There is no doubt that with the proper implementation of the warrant process and independent oversight that this could be used for legitimate public safety issues. The problem is, there are just far too many abuses that have arisen as a result of the technology preceding the procedure. Revamping the warrant process in such a way as to incorporate the docket number of a warrant into the accessing of the software needed to conduct surveillance on a suspect, could prove helpful.
The Battle Creek Enquirer ran an article recently in which their parent company Gannet did an investigation into law enforcement personnel abusing the use of “mobile devices that tap into cell phone data in real time” in this study of 125 police agencies in 33 states,
• About one in four law-enforcement agencies have used a tactic known as a “tower dump,” which gives police data about the identity, activity and location of any phone that connects to targeted cellphone towers over a set span of time, usually an hour or two. A typical dump covers multiple towers and wireless providers and can net information from thousands of phones.
• At least 25 police departments own a Stingray, a suitcase-sized device that costs as much as $400,000 and acts as a fake cell tower. The system, typically installed in a vehicle so it can be moved into any neighborhood, tricks all nearby phones into connecting to it and feeding data to police. In some states, the devices are available to any local police department via state surveillance units. The federal government funds most of the purchases, via anti-terror grants. In Calhoun County, law enforcement officials claimed to have never even heard of the Stingray or similar devices.

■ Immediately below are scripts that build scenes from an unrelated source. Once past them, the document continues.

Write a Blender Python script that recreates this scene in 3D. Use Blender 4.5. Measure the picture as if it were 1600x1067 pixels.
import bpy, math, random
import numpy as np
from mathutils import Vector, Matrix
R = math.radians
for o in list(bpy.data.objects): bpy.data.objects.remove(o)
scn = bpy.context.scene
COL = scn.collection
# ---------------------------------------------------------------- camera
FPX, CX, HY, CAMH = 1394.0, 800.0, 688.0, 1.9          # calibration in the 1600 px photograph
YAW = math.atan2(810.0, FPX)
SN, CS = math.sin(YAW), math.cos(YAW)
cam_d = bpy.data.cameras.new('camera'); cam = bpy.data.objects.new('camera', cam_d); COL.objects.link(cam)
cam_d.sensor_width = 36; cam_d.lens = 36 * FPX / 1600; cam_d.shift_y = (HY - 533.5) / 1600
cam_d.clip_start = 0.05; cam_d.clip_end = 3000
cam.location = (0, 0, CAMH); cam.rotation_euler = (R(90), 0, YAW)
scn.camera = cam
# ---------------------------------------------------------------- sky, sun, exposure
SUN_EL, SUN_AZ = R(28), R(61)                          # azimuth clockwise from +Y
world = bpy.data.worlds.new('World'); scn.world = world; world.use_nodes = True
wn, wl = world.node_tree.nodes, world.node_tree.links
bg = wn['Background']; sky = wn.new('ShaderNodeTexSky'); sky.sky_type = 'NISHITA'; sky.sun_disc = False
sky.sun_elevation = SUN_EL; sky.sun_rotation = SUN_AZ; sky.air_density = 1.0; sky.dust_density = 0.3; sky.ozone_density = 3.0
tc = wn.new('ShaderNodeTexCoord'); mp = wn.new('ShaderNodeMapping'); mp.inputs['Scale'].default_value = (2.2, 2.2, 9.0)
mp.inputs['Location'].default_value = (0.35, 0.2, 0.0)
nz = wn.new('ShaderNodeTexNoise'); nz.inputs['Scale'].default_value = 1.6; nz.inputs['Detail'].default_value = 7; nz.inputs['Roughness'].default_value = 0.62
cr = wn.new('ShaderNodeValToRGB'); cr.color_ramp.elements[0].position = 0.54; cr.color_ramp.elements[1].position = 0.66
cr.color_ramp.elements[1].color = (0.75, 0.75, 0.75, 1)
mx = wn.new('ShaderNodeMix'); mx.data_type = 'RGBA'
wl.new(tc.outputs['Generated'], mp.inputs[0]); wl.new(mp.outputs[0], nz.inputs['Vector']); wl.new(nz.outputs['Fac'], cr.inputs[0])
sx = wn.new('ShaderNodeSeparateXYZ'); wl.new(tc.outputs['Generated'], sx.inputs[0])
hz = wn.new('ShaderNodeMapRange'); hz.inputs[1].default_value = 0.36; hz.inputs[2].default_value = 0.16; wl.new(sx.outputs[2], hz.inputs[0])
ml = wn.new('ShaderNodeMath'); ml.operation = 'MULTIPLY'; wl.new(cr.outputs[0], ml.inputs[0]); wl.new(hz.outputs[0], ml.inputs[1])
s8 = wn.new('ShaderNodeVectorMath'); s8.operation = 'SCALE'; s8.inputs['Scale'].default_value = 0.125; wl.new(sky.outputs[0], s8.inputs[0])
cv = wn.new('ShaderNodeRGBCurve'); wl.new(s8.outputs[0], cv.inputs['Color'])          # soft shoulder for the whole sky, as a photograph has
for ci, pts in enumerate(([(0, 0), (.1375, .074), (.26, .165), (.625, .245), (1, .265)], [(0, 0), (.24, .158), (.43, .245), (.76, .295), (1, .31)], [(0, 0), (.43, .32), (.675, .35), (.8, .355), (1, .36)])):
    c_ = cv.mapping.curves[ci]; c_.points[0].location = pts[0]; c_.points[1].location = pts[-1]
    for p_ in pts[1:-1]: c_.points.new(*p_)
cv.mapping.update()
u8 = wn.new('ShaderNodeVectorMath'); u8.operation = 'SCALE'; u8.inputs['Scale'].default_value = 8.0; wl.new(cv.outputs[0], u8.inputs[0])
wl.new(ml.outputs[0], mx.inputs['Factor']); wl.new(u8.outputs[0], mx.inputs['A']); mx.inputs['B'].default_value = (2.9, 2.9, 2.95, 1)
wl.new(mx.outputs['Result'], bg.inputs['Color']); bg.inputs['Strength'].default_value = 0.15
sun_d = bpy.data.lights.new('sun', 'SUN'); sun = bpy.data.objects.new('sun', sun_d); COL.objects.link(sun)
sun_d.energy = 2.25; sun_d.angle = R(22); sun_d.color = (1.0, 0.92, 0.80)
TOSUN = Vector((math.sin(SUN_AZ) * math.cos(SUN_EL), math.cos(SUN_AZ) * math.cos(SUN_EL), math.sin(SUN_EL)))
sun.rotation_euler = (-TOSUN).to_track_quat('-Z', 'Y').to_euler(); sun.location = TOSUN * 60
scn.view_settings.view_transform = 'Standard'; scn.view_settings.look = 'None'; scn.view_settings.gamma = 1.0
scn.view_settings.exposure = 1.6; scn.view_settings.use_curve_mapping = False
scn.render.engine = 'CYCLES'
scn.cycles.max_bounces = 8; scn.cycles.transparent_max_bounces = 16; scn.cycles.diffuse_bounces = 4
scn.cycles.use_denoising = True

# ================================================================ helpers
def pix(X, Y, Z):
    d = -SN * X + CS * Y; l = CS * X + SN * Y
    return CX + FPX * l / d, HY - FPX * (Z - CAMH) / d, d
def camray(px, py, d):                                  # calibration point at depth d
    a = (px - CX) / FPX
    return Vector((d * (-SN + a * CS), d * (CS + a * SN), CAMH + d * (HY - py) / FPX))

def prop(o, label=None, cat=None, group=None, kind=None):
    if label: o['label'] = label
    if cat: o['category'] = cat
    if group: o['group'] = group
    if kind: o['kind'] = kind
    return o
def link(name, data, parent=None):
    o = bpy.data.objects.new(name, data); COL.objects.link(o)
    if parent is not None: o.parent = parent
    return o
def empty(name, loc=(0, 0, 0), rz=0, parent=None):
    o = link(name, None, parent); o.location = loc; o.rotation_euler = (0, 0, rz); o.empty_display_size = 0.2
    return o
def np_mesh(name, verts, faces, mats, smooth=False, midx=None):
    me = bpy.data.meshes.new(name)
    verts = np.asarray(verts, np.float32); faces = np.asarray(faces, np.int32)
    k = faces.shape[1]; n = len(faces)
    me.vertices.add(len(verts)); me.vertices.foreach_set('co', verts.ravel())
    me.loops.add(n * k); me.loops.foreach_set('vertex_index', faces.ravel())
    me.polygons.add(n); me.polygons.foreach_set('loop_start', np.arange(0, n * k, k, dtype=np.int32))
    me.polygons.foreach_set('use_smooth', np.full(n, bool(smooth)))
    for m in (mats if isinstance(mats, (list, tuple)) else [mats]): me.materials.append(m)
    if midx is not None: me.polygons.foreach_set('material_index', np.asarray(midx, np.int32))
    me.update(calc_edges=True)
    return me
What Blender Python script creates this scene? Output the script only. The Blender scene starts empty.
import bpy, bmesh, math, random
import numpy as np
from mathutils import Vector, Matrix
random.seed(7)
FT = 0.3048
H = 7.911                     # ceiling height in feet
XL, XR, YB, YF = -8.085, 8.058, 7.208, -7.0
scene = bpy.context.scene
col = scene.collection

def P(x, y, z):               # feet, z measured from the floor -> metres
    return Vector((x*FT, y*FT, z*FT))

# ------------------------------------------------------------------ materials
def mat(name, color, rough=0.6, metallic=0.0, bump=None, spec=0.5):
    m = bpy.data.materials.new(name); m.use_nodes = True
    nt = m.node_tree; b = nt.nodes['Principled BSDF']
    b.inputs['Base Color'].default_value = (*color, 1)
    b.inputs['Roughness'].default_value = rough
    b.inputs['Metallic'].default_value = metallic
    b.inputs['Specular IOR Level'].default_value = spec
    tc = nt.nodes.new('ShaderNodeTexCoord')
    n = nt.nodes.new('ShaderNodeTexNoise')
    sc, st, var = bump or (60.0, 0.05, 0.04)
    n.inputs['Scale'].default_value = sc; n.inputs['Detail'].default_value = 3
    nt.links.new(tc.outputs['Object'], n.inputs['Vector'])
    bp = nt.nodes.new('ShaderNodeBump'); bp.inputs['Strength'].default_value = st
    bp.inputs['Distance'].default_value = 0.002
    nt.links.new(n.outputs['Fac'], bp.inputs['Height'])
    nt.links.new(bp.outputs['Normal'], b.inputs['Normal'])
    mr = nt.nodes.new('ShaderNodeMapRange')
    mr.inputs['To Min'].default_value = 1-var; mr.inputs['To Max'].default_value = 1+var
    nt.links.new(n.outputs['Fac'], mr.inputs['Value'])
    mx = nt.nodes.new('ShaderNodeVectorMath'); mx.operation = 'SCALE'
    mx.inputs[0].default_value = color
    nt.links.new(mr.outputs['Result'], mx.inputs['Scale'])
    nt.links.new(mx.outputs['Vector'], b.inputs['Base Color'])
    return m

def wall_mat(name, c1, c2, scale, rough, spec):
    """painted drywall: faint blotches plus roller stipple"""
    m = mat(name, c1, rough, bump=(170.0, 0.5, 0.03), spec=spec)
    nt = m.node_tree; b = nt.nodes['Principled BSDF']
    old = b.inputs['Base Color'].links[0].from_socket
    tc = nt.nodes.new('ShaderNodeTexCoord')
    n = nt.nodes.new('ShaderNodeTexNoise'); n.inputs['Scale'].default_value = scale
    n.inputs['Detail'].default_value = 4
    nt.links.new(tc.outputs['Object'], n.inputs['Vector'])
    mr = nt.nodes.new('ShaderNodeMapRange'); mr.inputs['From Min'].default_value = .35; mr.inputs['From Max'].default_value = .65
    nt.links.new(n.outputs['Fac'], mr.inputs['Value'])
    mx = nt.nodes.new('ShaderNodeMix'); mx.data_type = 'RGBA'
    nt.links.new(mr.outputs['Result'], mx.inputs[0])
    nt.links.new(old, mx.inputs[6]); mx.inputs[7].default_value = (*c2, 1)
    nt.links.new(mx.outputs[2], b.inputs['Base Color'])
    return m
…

• Thirty-six police agencies refused to say whether they’ve used either tactic. Most denied public records requests, arguing that criminals or terrorists could use the information to thwart important crime-fighting and surveillance techniques.
There is a good reason why police agencies do not let the public know about these systems that are becoming standard issue for all police departments in the country, because if you knew you would never allow it in your community.
The things that are being brought forth by the independent media, and largely ignored, or supported by large corporate media companies are not the full story on the scope of domestic surveillance of everyday citizens. If it were not for Bradley Manning we would have not known about the killing of innocent civilians by U.S. and British troops in Iraq. If not for Edward Snowden we not know that the NSA collected all the communications worldwide in some form or another. What do NOT know that our government is doing at this very minute? The surveillance state is here, what are we going to do about it?